There are songs that entertain, and then there are songs that transcend — “Camino Del Sol (Joakim Remix)” by Antena is the latter. Released in its original form in 1982, long before digital charts and playlist culture, this track found an unexpected but deeply rooted home in South Africa. Across bustling cities and sleepy townships, from kasi corners to suburban lounges, it didn’t just play — it echoed.
Though born in France, this electro-bossa groove became a South African house classic, often mistaken for a local gem because of how intimately we made it our own. It played on speakers draped in doilies, on taxis with custom subwoofers, at backyard parties, and at clubs where kwaito and deep house reigned supreme. Antena’s Camino Del Sol, especially in Joakim’s ethereal remix, wasn’t just background music — it was the soundtrack to youth, celebration, and unity.
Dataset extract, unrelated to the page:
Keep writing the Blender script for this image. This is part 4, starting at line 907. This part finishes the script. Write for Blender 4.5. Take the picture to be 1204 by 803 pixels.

The original group Antena, led by Isabelle Powaga, along with Sylvain Fasy and Pascale Moiroud, emerged from France’s underground synth-pop scene in the early 1980s. Their unique fusion of bossa nova, dream pop, and early electronic elements was too ahead of its time to chart big in Europe, and being part of Factory Benelux (a satellite of the famed Factory Records), meant their music often slipped under the radar.
But in South Africa, far from the European critical circuits, Antena’s sound found resonance. Whether it was the track’s subtle melancholy, or its sun-drenched rhythm that mirrored our summer sunsets, Camino Del Sol became a spiritual sibling to our house music heritage.

Fast-forward to the 2000s, and French DJ and producer Joakim, known for his experimental approach and head of the Tigersushi label, remixed “Camino Del Sol”, giving it new life. With its sleek textures, hypnotic beat layering, and reverence for the original’s dreamy atmosphere, Joakim’s version made the track relevant again for a new generation. It was less a reinvention and more a reinvocation, reminding old fans and welcoming new ones into its warm embrace
While its true legacy lives in memories and moments, the song’s digital footprint is still telling:
- Streams: 1.24 million
- Radio Plays: 267
- Playlists: 100
- Playlist Reach: 377,000
- Charts Entries: 24
These numbers, however, don’t tell the full story, because they don’t count the thousands of township gatherings, the home-brewed CDs, or the cassette tape dubs passed from cousin to cousin. Camino Del Sol was part of the pre-Spotify ritual, when DJs curated vibes from heart and experience, not algorithms.
Camino Del Sol became a canvas on which South Africans painted their joy. It didn’t matter that Antena wasn’t from Joburg or Cape Town, they might as well have been. Their music felt like ours, their rhythm pulsed with our soul.
And Joakim, with his chameleon-like production style and genre-bending instincts, gave it just enough 21st-century sparkle to make it timeless. It’s the kind of song that makes the past feel like the present, and reminds us why music matters, not just for where it comes from, but for where it takes us.
A throwback not just to a sound, but to a shared rhythm of life.